Heritage experts fear that the Russian government’s ambitious Rb30bn ($564m) plan to restore the city of Vyborg—a historic town at the crossroads of Swedish, Russian and Finnish culture—has come too late, as the city is on the verge of ruin. The project is part of the government’s larger plan to promote the restoration of previously overlooked historic cities as tourist destinations in the wake of crippling economic sanctions imposed by the West over Russia’s actions in Ukraine.
“There needs to be immediate work on the [city’s] fortress, as part of the wall has already collapsed,” says Mikhail Milchik, the deputy director of St Petersburg’s Research Institute of Restoration, who has written a history of Vyborg and says that it is one of the oldest cities in northern Europe. The wall around Vyborg Castle is part of a complex built in 1293 by Swedish crusaders who marched against the Finns and sought to destabilise Russia’s Republic of Novgorod, early in Vyborg’s complicated history.
Control of the city, which is around 130km north-west of St Petersburg and a three-hour drive from Helsinki, has changed hands several times over the years. It was seized from Sweden by Peter the Great in 1710 and became part of the Grand Duchy of Finland in 1812. The Soviet Union took Vyborg, then called Viipuri, from Finland during the Second World War. It is a potentially symbolic site in the context of Russia’s annexation of Crimea in 2014 and is a major crossing point for commercial and tourist traffic between Finland and St Petersburg.

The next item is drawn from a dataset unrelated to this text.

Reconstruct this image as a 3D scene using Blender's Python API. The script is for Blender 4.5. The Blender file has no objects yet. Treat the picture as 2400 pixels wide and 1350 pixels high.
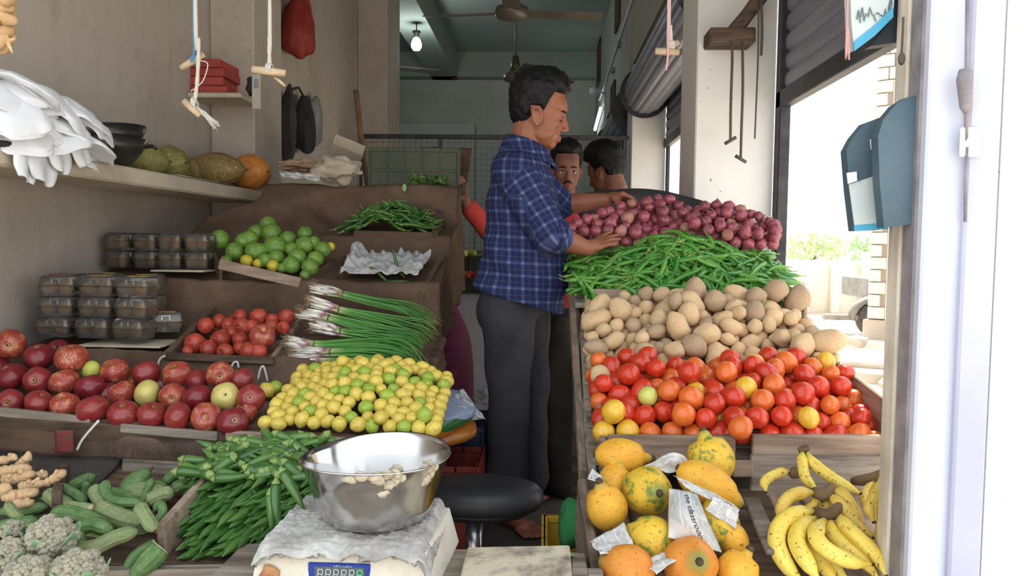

Milchik says that efforts were made to restore Vyborg Castle and some fortifications in the 1970s and 1980s, but that the situation “became drastically worse” in the post-Soviet era. “Urgent measures are required,” he says. Milchik is happy that the Russian authorities have earmarked funds to restore the site, but warns that they must be used properly. “Sometimes, rather large funds are allocated, but they are not always used rationally and correctly, not to mention the danger of all kinds of corruption,” he says.
“From a purely architectural point of view, Vyborg is an incredibly diverse city,” Milchik says, noting its mix of Medieval and Neo-Classical styles as well as northern Art Nouveau or Secession stone buildings, many of which retain their original ornaments and reliefs. The city also has Modernist buildings from its two decades as part of the Republic of Finland, after the 1917 Bolshevik Revolution. These include a library built by the Finnish architect Alvar Aalto between 1927 and 1935. A joint, two-decade Finnish-Russian project to restore the library was completed in 2013. Ruins are all that remain of a train station that was built in 1913 by the Finnish architect Eliel Saarinen, the father of Finnish-American architect and designer Eero. The site was destroyed during the Second World War.
The activist Dmitry Litvinov, from St Petersburg’s Living City organisation, blames local authorities’ inaction for the fact that other historically significant parts of the city have fallen into ruin. Unlike Moscow and St Petersburg, where profit-hungry developers knock down buildings to build new ones, the local government in impoverished Vyborg “thinks it’s easier to tear them down” than to restore them. For example, in 2013, a block of pre-revolutionary buildings was razed on the pretext that falling bricks could harm residents. In 2014, Litvinov photographed a fire that had broken out in an abandoned, late 19th-century building designed by the architect Fredrik Thesleff. The authorities had failed to protect it from vandals.
Litvinov believes that Vyborg needs a “smaller, faster” renovation of 50 buildings “to preserve their original structure”, rather than the larger, more ambitious masterplan proposed by the government. Grigory Pirumov, Russia’s deputy culture minister, says that Vyborg will be restored according to the principle of “the city as an integrated monument”.
On the website of the Vyborgskiye Vedomosti newspaper, the local journalist and activist Andrei Kolomoisky recently accused the regional authorities of refusing help from qualified restorers, who are ready to carry out emergency work on the fortress free of charge. Bureaucrats, he said, prefer to wait for budgetary funds. The region will receive funding for the restoration of Vyborg Castle from the World Bank as part of its Preservation and Promotion of Cultural Heritage Project for north-west Russia.
“It is my deep conviction that Vyborg cannot be restored,” Kolomoisky wrote. “The scale of architectural losses is comparable to that inflicted by the Taliban on the Bamiyan Buddhas, or those caused by Islamic State to 3,000-year-old Mesopotamian sculptures.”